自分も初めての舞台で、ファンのみなさんに接することがとてもうれしいことだと知りました。
みなさんの温かさに、こちらからもありがとう、です。
折戸:本当、元気をもらったって感じですね。
都乃河:全力でこれからもいいものを作って、またこういう機会でファンのみなさんにお会いしたいです。
これって、『リトバス』の小毬でいうところの"幸せスパイラル"ですね。
--10年祭ということで、みなさんが10年前と比べて変わった部分を教えてください。
折戸:僕は性格的にマイペースなので、当時から変わっていないですね。
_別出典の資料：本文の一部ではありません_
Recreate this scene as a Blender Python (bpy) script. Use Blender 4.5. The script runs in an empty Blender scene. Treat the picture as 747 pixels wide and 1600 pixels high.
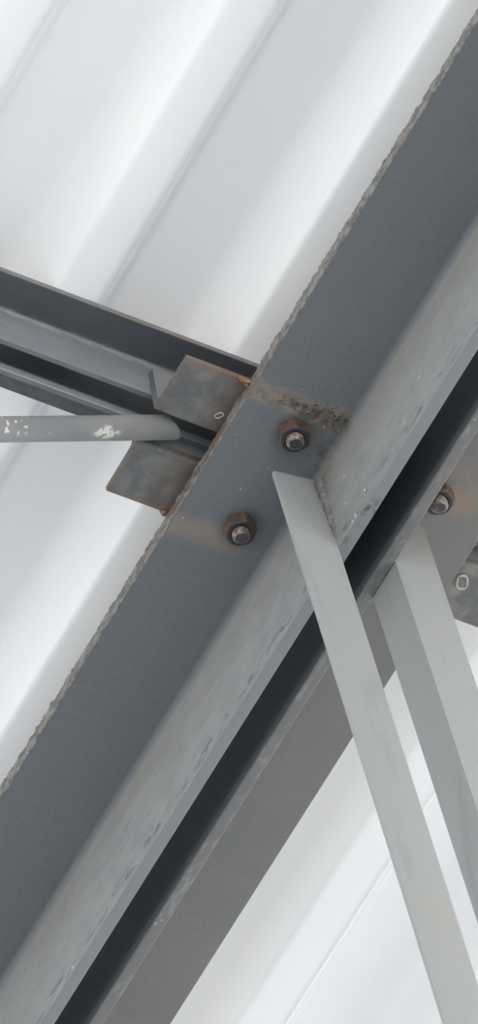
import bpy, bmesh, math, random
from mathutils import Matrix, Vector, noise
random.seed(7)
sc = bpy.context.scene
COL = sc.collection
MM = 0.001

# ------------------------------------------------------------------ camera
# long-lens view up at a truss joint under a metal roof (fitted to the photo, mm -> m)
R = ((0.880082059838046, -0.46303530154560807, -0.10513742185249739),
     (0.32514025308064626, 0.7490553532184058, -0.5772346954588771),
     (0.34603378993658335, 0.473829491840068, 0.809781593322982))
cam_d = bpy.data.cameras.new('camera')
cam = bpy.data.objects.new('camera', cam_d)
COL.objects.link(cam)
cam_d.sensor_fit = 'VERTICAL'
cam_d.sensor_height = 36.0
cam_d.lens = 13725.8 * 36.0 / 1600.0
cam_d.clip_start = 0.1
cam_d.clip_end = 500.0
m = Matrix(((R[0][0], -R[1][0], -R[2][0], -1906.804 * MM),
            (R[0][1], -R[1][1], -R[2][1], -2620.805 * MM),
            (R[0][2], -R[1][2], -R[2][2], -4550.900 * MM),
            (0, 0, 0, 1)))
cam.matrix_world = m
sc.camera = cam

# ------------------------------------------------------------------ light
GROUND_Z = -6.1
world = bpy.data.worlds.new('world')
sc.world = world
world.use_nodes = True
wn = world.node_tree.nodes
wl = world.node_tree.links
bg = wn['Background']
sky = wn.new('ShaderNodeTexSky')
sky.sky_type = 'NISHITA'
sky.sun_disc = False
sky.sun_elevation = math.radians(50)
sky.sun_rotation = math.radians(117)
sky.air_density = 1.0
sky.dust_density = 4.0
wl.new(sky.outputs[0], bg.inputs[0])
bg.inputs[1].default_value = 0.27
sun_d = bpy.data.lights.new('sun', 'SUN')
sun_d.energy = 5.6
sun_d.angle = math.radians(3)
sun_d.color = (1.0, 0.972, 0.925)
sun = bpy.data.objects.new('sun', sun_d)
SUN_TO = Vector((0.50, -0.26, 0.82))
sun.rotation_euler = SUN_TO.to_track_quat('Z', 'Y').to_euler()
sun.location = (-4, -6, 8)
COL.objects.link(sun)

vs = sc.view_settings
vs.view_transform = 'Standard'
vs.look = 'None'
vs.gamma = 1.0
vs.use_curve_mapping = False
vs.exposure = 0.40

# canopy extents (m)
RX0, RX1, RY0, RY1 = -8.0, 11.0, -7.5, 10.0

# ------------------------------------------------------------------ node helper
class G:
    def __init__(s, name):
        s.mat = bpy.data.materials.new(name)
        s.mat.use_nodes = True
        s.nt = s.mat.node_tree
        s.b = s.nt.nodes['Principled BSDF']
        geo = s.nt.nodes.new('ShaderNodeNewGeometry')
        sep = s.nt.nodes.new('ShaderNodeSeparateXYZ')
        sc_ = s.nt.nodes.new('ShaderNodeVectorMath')
        sc_.operation = 'SCALE'
        sc_.inputs['Scale'].default_value = 1000.0
        s.nt.links.new(geo.outputs['Position'], sc_.inputs[0])
        s.nt.links.new(sc_.outputs[0], sep.inputs[0])
        s.P = sc_.outputs[0]
        s.x, s.y, s.z = sep.outputs
        sn = s.nt.nodes.new('ShaderNodeSeparateXYZ')
        s.nt.links.new(geo.outputs['True Normal'], sn.inputs[0])
        s.nx, s.ny, s.nz = sn.outputs

    def put(s, sock, v):
        if hasattr(v, 'is_linked') or hasattr(v, 'links'):
            s.nt.links.new(v, sock)
        else:
            sock.default_value = v

    def m(s, op, a, b=0.0, c=0.0):
        n = s.nt.nodes.new('ShaderNodeMath')
        n.operation = op
        for i, v in enumerate((a, b, c)):
            s.put(n.inputs[i], v)
        return n.outputs[0]

    def add(s, a, b): return s.m('ADD', a, b)
    def sub(s, a, b): return s.m('SUBTRACT', a, b)
    def mul(s, a, b): return s.m('MULTIPLY', a, b)

    def ss(s, v, a, b, lo=0.0, hi=1.0):
        n = s.nt.nodes.new('ShaderNodeMapRange')
        n.interpolation_type = 'SMOOTHSTEP'
        n.clamp = True
        s.put(n.inputs[0], v)
        n.inputs[1].default_value = a
        n.inputs[2].default_value = b
        n.inputs[3].default_value = lo
        n.inputs[4].default_value = hi
        return n.outputs[0]

    def noise(s, scale, detail=4.0, stretch=(1, 1, 1), rough=0.55, off=(0, 0, 0)):
        mp = s.nt.nodes.new('ShaderNodeMapping')
        s.nt.links.new(s.P, mp.inputs[0])
        mp.inputs['Location'].default_value = off
        mp.inputs['Scale'].default_value = stretch
        n = s.nt.nodes.new('ShaderNodeTexNoise')
        s.nt.links.new(mp.outputs[0], n.inputs['Vector'])
        n.inputs['Scale'].default_value = scale
        n.inputs['Detail'].default_value = detail
        n.inputs['Roughness'].default_value = rough
        return n.outputs[0]

    def mix(s, f, a, b):
        n = s.nt.nodes.new('ShaderNodeMix')
        n.data_type = 'RGBA'
        s.put(n.inputs[0], f)
        for sock, v in ((n.inputs[6], a), (n.inputs[7], b)):
            if isinstance(v, tuple):
                sock.default_value = (v[0], v[1], v[2], 1)
            else:
                s.nt.links.new(v, sock)
        return n.outputs[2]

    def band(s, v, c, w):          # 1 at c falling to 0 at +-w
        return s.ss(s.m('ABSOLUTE', s.sub(v, c)), 0.0, w, 1.0, 0.0)

    def done(s, col, rough=0.5, bump=None, strength=0.3, dist=0.3, metal=0.0, spec=0.5):
        if isinstance(col, tuple):
            s.b.inputs['Base Color'].default_value = (*col, 1)
        else:
            s.nt.links.new(col, s.b.inputs['Base Color'])
        s.put(s.b.inputs['Roughness'], rough)
        s.put(s.b.inputs['Metallic'], metal)
        s.b.inputs['Specular IOR Level'].default_value = spec
        if bump is not None:
            n = s.nt.nodes.new('ShaderNodeBump')
            n.inputs['Strength'].default_value = strength
            n.inputs['Distance'].default_value = dist * MM
            s.nt.links.new(bump, n.inputs['Height'])
            s.nt.links.new(n.outputs[0], s.b.inputs['Normal'])
        return s.mat


BLUE = (0.152, 0.163, 0.171)       # blue grey primer on the steel
WARM = (0.205, 0.200, 0.188)       # dusty, weathered primer
TAN = (0.265, 0.222, 0.175)
RUST = (0.115, 0.062, 0.036)


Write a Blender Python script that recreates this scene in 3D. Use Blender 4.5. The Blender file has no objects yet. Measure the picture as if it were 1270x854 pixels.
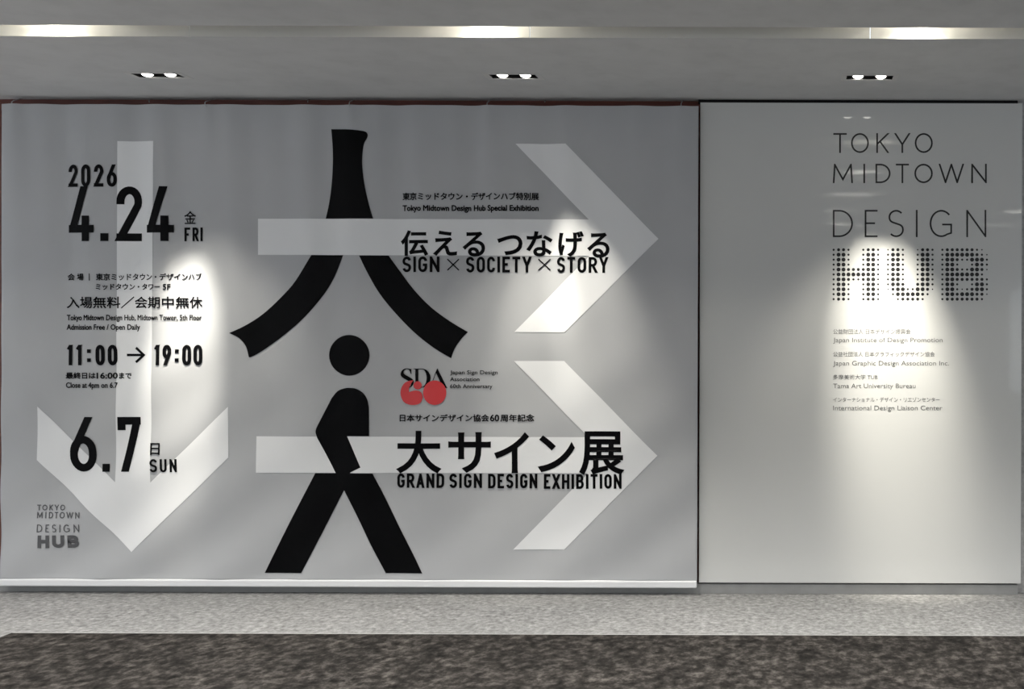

ネガティブな意味ではなく。
これからも変わらずに、Keyを続けていきたいと改めて思っています。
都乃河:僕は10年もKeyにいないんですが、それでも素人だったころと、
商業作品を作るようになってからは意識の変化がかなりあります。
始めはその違いがわからなくて失敗も多かったけど、最近はちょっとずつつかみかけてます。
プレッシャーはすごくありますけど、ちょっとずつ成長していきたいです。
麻枝:……自分はこの10年、ずーっと同じことを考えてました。
Keyには久弥直樹君っていうシナリオライターがいて、Keyができる前から『ONE』って作品で評価を得ていました。
しかし、彼はKeyのデビュー作の『Kanon』を手がけて辞めてしまいました。
そこからの自分は、久弥君がつけてくれたKeyのファンを、彼の代わりに、必死でつなぎ止めようとがんばってきたんです。
自分のせいでKeyのファンがいなくなったらどうしよう、なんとかみんなにKeyのファンでいてほしいって、ただそれだけ。
そこには楽しさも幸せもなく、苦しみばかりの10年間でした。
でも今回、ゲームクリエイターとして初めて幸せを実感したいと思い
「自分の作品のファンがいるんだ」「そうだ、ファンに会いに行こう」と、弾き語りをやらせてもらいました。
これからの10年はファンといっしょに、幸せなクリエイター人生を送れたら……そう願ってます。
あの祭りの中の2日間は、自分にとって新たなスタートの日になったんですよ。
--これからのさらなるご活躍を、G'sマガジンも心より願っています。
……さて、今現在ですが、みなさんがどんなお仕事を手がけているかも教えてください。
都乃河:『Rewrite』ですね。語ることはそれしかありません。バリバリ書いてます。
折戸:同じく『Rewrite』です。このイベントで、完全に中断してしまっていたのでがんばらないといけないですね。
麻枝:自分は『Rewrite』のチェックという役どころですが、まだノータッチです。
あえて、現時点ではシナリオも読まないようにしています。
シナリオのチェックというよりも、1本のゲームとしてチェックをしなければいけない立場ですから、
先入観を持たないように。
あと、『Rewrite』とは別に、大きめの企画を用意してるんですが……これはまた後日に。
--おおっ!? それは期待していいんでしょうか。G's誌上で発表させていただく日を楽しみにしています!
では最後になりますが、みなさんがあと10年かけてやってみたい夢や目標を教えていただければと思います。
折戸:漠然としてますが……いろんなものを作りたいですね。ゲームにとどまらずに。
音楽を通してでもいいし、別の媒体でもいいし。
バンドを結成して笛吹いたりとかね(笑)。
都乃河:『Rewrite』を成功させるのは当然として、もっと先
……今回のイベントで一番うれしかったのはファンの「ありがとう」って言葉だったんですよ。
だから、みんなが心から「これ作ってくれてありがとう」って感じてくれるような作品を作っていきたいと思ってます。
自分自身が、そういう作品で育ってきた人間ですから。
麻枝:自分はKeyを、感動系AVGを作るブランドから、
RPGを作るブランドに10年かけて緩やかに移行させていきたいと思います。
都乃河:ちょっ! マジなんですか(笑)。
麻枝:「そういえば昔、Keyって泣きゲーで有名だったよね~」って言われるように。